White, Middle Aged, Eurocentric, Well Educated, Suburban Immigrant Churches?

In Robert Putnam's newest book, American Grace, he quotes the work by Oscar Handlin on the religious effects of the great migration of immigrants to America around the turn of the 20th century, namely "Struggling against heavy odds to save something of the old ways, the immigrants directed into their faith the whole weight of their longing to be connected with the past."...

If, as Leonard Sweet uses the terms native and immigrants in his book Postmodern Pilgrims, to mean immigrants are those of older generations who do not feel this is their home culturally anymore and natives are those younger generations whom are right at home in the "cloud culture" of social media and experientialism, participation and interactivity, image-driven, and communal....

Then, putting the two together, it might explain the deep-seated resistance in established churches where the majority age are those born before 1963, hence the new cultural immigrants, to missional transformations in the church--which are even more revolutionary than "mere" worship wars in the church, or its corrolary in some liberal churches over conflicts on what language is used, what is taught, etc.

Immigrant churches served, and serve, a purpose. Putnam cites how one German Lutheran church in Houston still fosters a lot of German language in its hallways even four generations after its founding, to prove the continuing attachment of them.

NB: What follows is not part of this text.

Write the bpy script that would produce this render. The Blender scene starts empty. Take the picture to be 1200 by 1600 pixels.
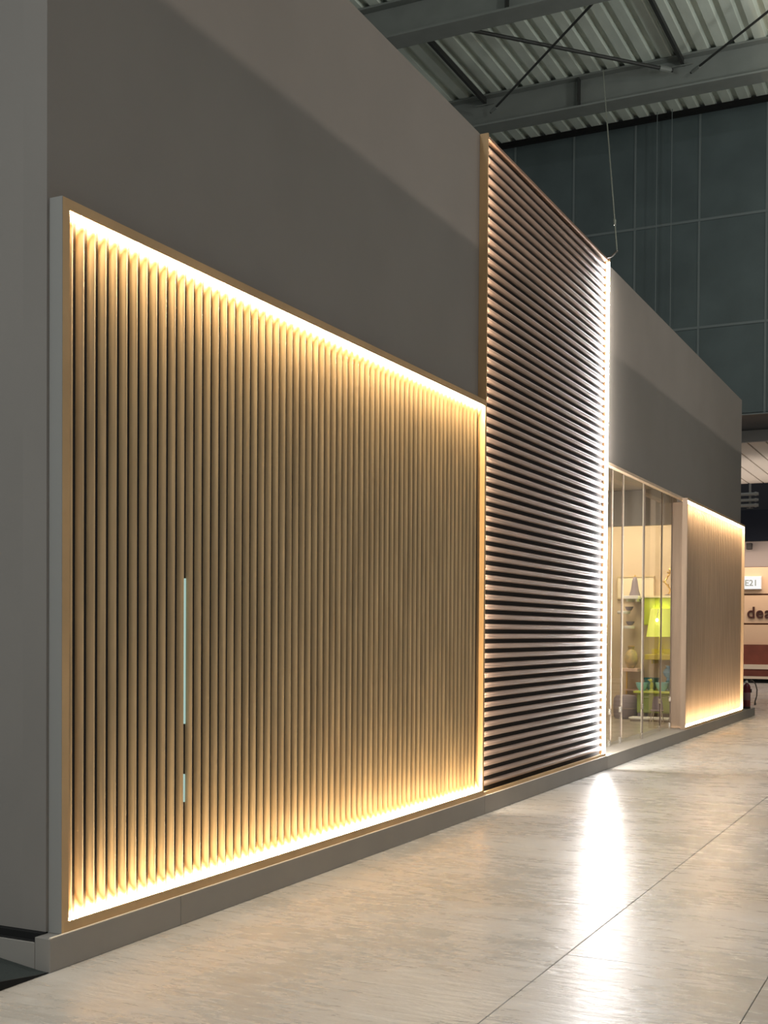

Perhaps we should consider the established churches today as immigrant churches and seek not to change them missionally. If anything, this might free them up, from anxiety or other emotional reactiveness, to support to the best of their abilities the manifestations of missional church beyond themselves, as community ministries, the same way the old established churches supported missionaries abroad; now they could support missionaries in neighborhoods and hear reports from those missionaries, but maintain the ways of the "old country."